# INFORMATION PROVIDED start

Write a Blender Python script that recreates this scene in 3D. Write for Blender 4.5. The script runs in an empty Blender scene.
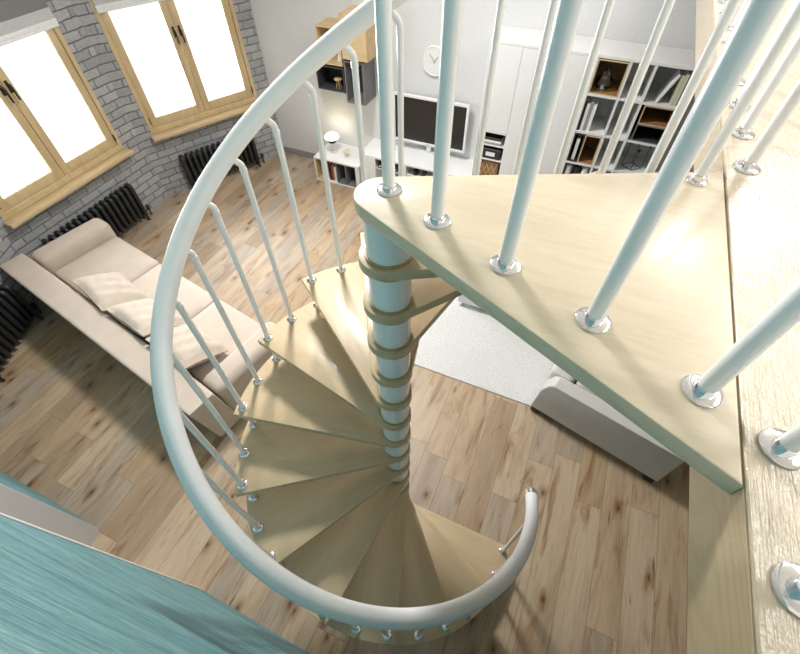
import bpy, bmesh, math, random
from mathutils import Vector, Matrix
random.seed(7)
S = bpy.context.scene
COL = S.collection
R = math.radians
PI = math.pi

# ------------------------------------------------------------------ materials
def nodes(name):
    m = bpy.data.materials.new(name); m.use_nodes = True
    nt = m.node_tree; b = nt.nodes['Principled BSDF']
    return m, nt, b
def setp(b, **k):
    for a, v in k.items():
        a = a.replace('_', ' ')
        if a in b.inputs: b.inputs[a].default_value = v
def lk(nt, a, b): nt.links.new(a, b)
def N(nt, t, **k):
    n = nt.nodes.new(t)
    for a, v in k.items(): setattr(n, a, v)
    return n
def math_node(nt, op, a, b=None):
    n = N(nt, 'ShaderNodeMath', operation=op)
    for i, v in enumerate((a, b)):
        if v is None: continue
        if isinstance(v, (int, float)): n.inputs[i].default_value = v
        else: lk(nt, v, n.inputs[i])
    return n.outputs[0]
def ramp(nt, fac, stops, interp='LINEAR'):
    r = N(nt, 'ShaderNodeValToRGB'); cr = r.color_ramp; cr.interpolation = interp
    while len(cr.elements) < len(stops): cr.elements.new(0.5)
    for e, (p, c) in zip(cr.elements, stops):
        e.position = p; e.color = (*c, 1)
    lk(nt, fac, r.inputs['Fac']); return r.outputs['Color']
def mix(nt, kind, fac, a, b):
    n = N(nt, 'ShaderNodeMixRGB', blend_type=kind)
    for i, v in zip((0, 1, 2), (fac, a, b)):
        if isinstance(v, (int, float)): n.inputs[i].default_value = v
        elif isinstance(v, tuple): n.inputs[i].default_value = (*v, 1)
        else: lk(nt, v, n.inputs[i])
    return n.outputs[0]
def objco(nt, scale=(1, 1, 1), src='Object'):
    tc = N(nt, 'ShaderNodeTexCoord'); mp = N(nt, 'ShaderNodeMapping')
    mp.inputs['Scale'].default_value = scale
    lk(nt, tc.outputs[src], mp.inputs['Vector']); return mp.outputs[0]
def noise(nt, vec, scale, detail=4, rough=.55, dist=0.):
    n = N(nt, 'ShaderNodeTexNoise'); n.inputs['Scale'].default_value = scale
    n.inputs['Detail'].default_value = detail; n.inputs['Roughness'].default_value = rough
    n.inputs['Distortion'].default_value = dist
    lk(nt, vec, n.inputs['Vector']); return n.outputs['Fac']
def bump(nt, b, h, strength=.3, dist=.01):
    n = N(nt, 'ShaderNodeBump'); n.inputs['Strength'].default_value = strength
    n.inputs['Distance'].default_value = dist
    lk(nt, h, n.inputs['Height']); lk(nt, n.outputs[0], b.inputs['Normal'])

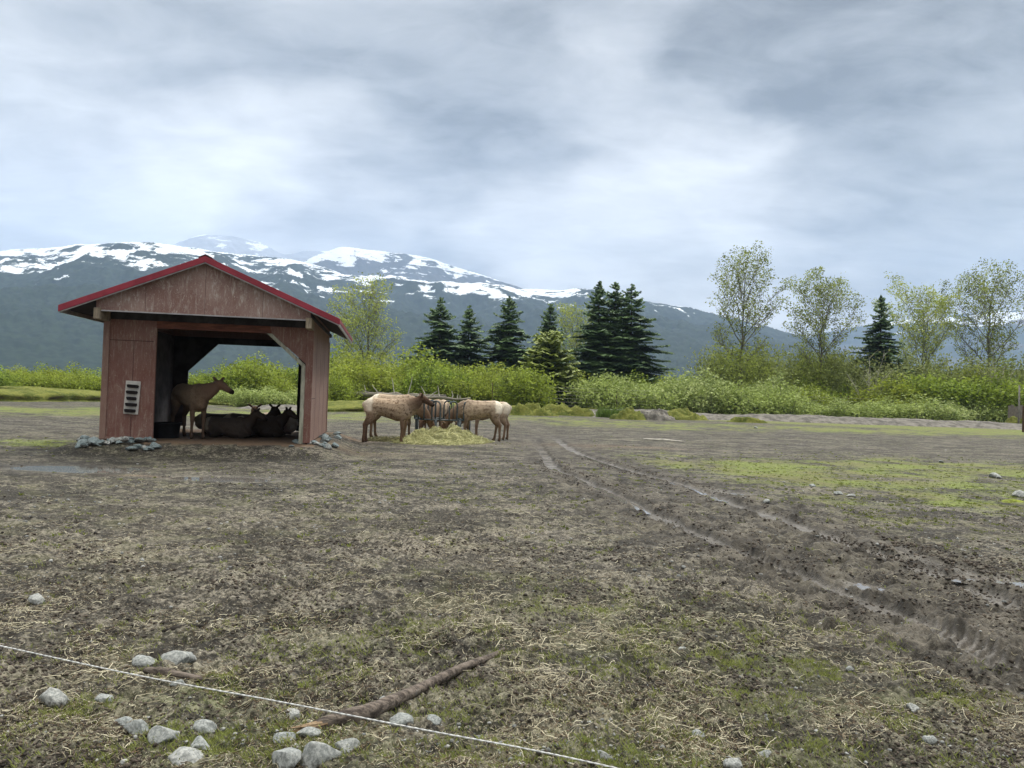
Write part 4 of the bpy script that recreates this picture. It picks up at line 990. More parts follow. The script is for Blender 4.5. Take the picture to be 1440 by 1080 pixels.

# INFORMATION PROVIDED end

* **STATED GOAL**
Give the data above again in full and unchanged, skipping the pictures.

* **WRITTEN SOLUTION**
Write a Blender Python script that recreates this scene in 3D. Write for Blender 4.5. The script runs in an empty Blender scene.
import bpy, bmesh, math, random
from mathutils import Vector, Matrix
random.seed(7)
S = bpy.context.scene
COL = S.collection
R = math.radians
PI = math.pi

# ------------------------------------------------------------------ materials
def nodes(name):
    m = bpy.data.materials.new(name); m.use_nodes = True
    nt = m.node_tree; b = nt.nodes['Principled BSDF']
    return m, nt, b
def setp(b, **k):
    for a, v in k.items():
        a = a.replace('_', ' ')
        if a in b.inputs: b.inputs[a].default_value = v
def lk(nt, a, b): nt.links.new(a, b)
def N(nt, t, **k):
    n = nt.nodes.new(t)
    for a, v in k.items(): setattr(n, a, v)
    return n
def math_node(nt, op, a, b=None):
    n = N(nt, 'ShaderNodeMath', operation=op)
    for i, v in enumerate((a, b)):
        if v is None: continue
        if isinstance(v, (int, float)): n.inputs[i].default_value = v
        else: lk(nt, v, n.inputs[i])
    return n.outputs[0]
def ramp(nt, fac, stops, interp='LINEAR'):
    r = N(nt, 'ShaderNodeValToRGB'); cr = r.color_ramp; cr.interpolation = interp
    while len(cr.elements) < len(stops): cr.elements.new(0.5)
    for e, (p, c) in zip(cr.elements, stops):
        e.position = p; e.color = (*c, 1)
    lk(nt, fac, r.inputs['Fac']); return r.outputs['Color']
def mix(nt, kind, fac, a, b):
    n = N(nt, 'ShaderNodeMixRGB', blend_type=kind)
    for i, v in zip((0, 1, 2), (fac, a, b)):
        if isinstance(v, (int, float)): n.inputs[i].default_value = v
        elif isinstance(v, tuple): n.inputs[i].default_value = (*v, 1)
        else: lk(nt, v, n.inputs[i])
    return n.outputs[0]
def objco(nt, scale=(1, 1, 1), src='Object'):
    tc = N(nt, 'ShaderNodeTexCoord'); mp = N(nt, 'ShaderNodeMapping')
    mp.inputs['Scale'].default_value = scale
    lk(nt, tc.outputs[src], mp.inputs['Vector']); return mp.outputs[0]
def noise(nt, vec, scale, detail=4, rough=.55, dist=0.):
    n = N(nt, 'ShaderNodeTexNoise'); n.inputs['Scale'].default_value = scale
    n.inputs['Detail'].default_value = detail; n.inputs['Roughness'].default_value = rough
    n.inputs['Distortion'].default_value = dist
    lk(nt, vec, n.inputs['Vector']); return n.outputs['Fac']
def bump(nt, b, h, strength=.3, dist=.01):
    n = N(nt, 'ShaderNodeBump'); n.inputs['Strength'].default_value = strength
    n.inputs['Distance'].default_value = dist
    lk(nt, h, n.inputs['Height']); lk(nt, n.outputs[0], b.inputs['Normal'])

Write part 4 of the bpy script that recreates this picture. It picks up at line 990. More parts follow. The script is for Blender 4.5. Take the picture to be 1440 by 1080 pixels.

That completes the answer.